The Australian Taxation Office's website is down, again, following scheduled maintenance over the four-day weekend.
Written by Asha Barbaschow, Contributor

The Australian Taxation Office (ATO) has experienced yet another outage, with its ato.gov.au website currently unavailable.

In response to the outage, the ATO issued an apology via a Twitter reply on Wednesday morning that did not point to the cause of the website being down.

"We're investigating current issues with our website as a priority," the ATO said in a Tweet. "We apologise for the inconvenience."

The apology follows planned maintenance the ATO announced last week, which was scheduled to be performed over the four-day Easter long weekend.

Wednesday's outage follows a run of issues that have been plaguing the tax office since late last year.

In early February the ATO recovered from an "unforeseen complexity" during a system restoration that left its core platforms offline.

The ATO had reported three days prior that it had suffered another setback to its systems restoration and had called in Hewlett Packard Enterprise (HPE) technicians to work on restoring its systems and online services.

HPE upgraded the ATO's hardware back in 2015, which is "basically the same" hardware used by other large clients of the IT giant.

The ATO's website, tax agent, and business portals initially crashed on December 12. The outage continued through to December 13, when the ATO first called in HPE to help it determine the underlying cause of the problem that the ATO said was encountered for the first time anywhere in the world.

Three days later, Commissioner of Taxation Chris Jordan announced an independent review into the "unprecedented failure" and called it the ATO's worst unplanned system outage in recent memory.
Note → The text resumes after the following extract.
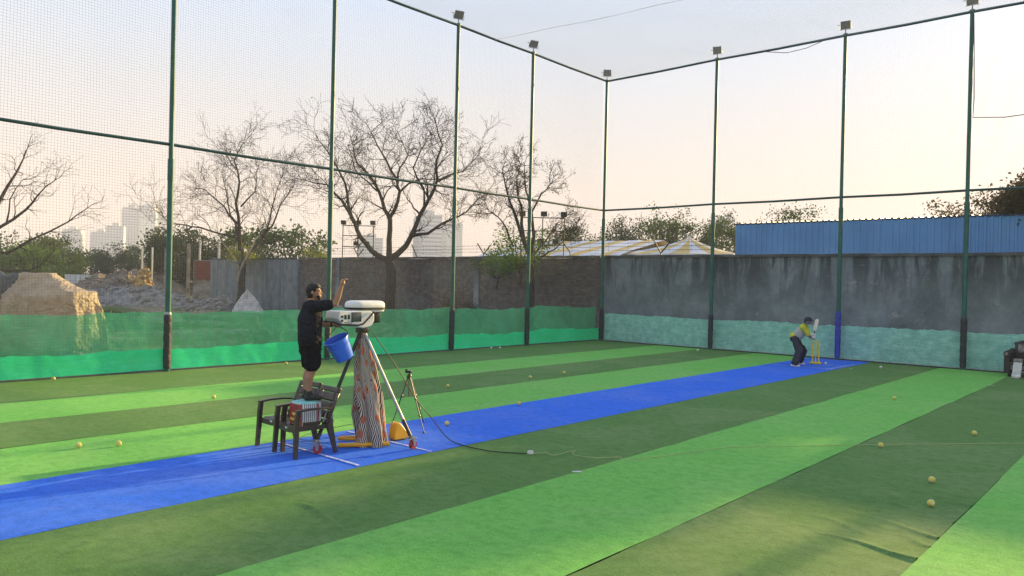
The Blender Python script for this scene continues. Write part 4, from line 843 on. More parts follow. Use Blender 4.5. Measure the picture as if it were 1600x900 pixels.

At the same time, the ATO claimed almost everything was back up and running, but did admit that "some" data corruption was experienced as a result of the incident, and noted it was in the process of having the data fully restored from a back-up.

On December 20 -- more than a week after the initial hardware failure -- the ATO said it was still experiencing reduced functionality across some of its systems.

"What compounded the problem beyond the initial failure was the subsequent failure of our back-up arrangements to work as planned," Jordan explained previously. "The failure of our back-up arrangements meant that restoration and resumption of data and services has been very complex and time-consuming."

The tax office's systems fell over again on February 2, 2017, with the outage affecting all of its online services, including the ato.gov.au website.

The ATO has also appointed PwC to conduct an independent review into the long-running incident. The tax office expected the consultancy firm's review to provide insight into what actually happened and why, and what needs to be done to ensure the same incident does not occur in the future.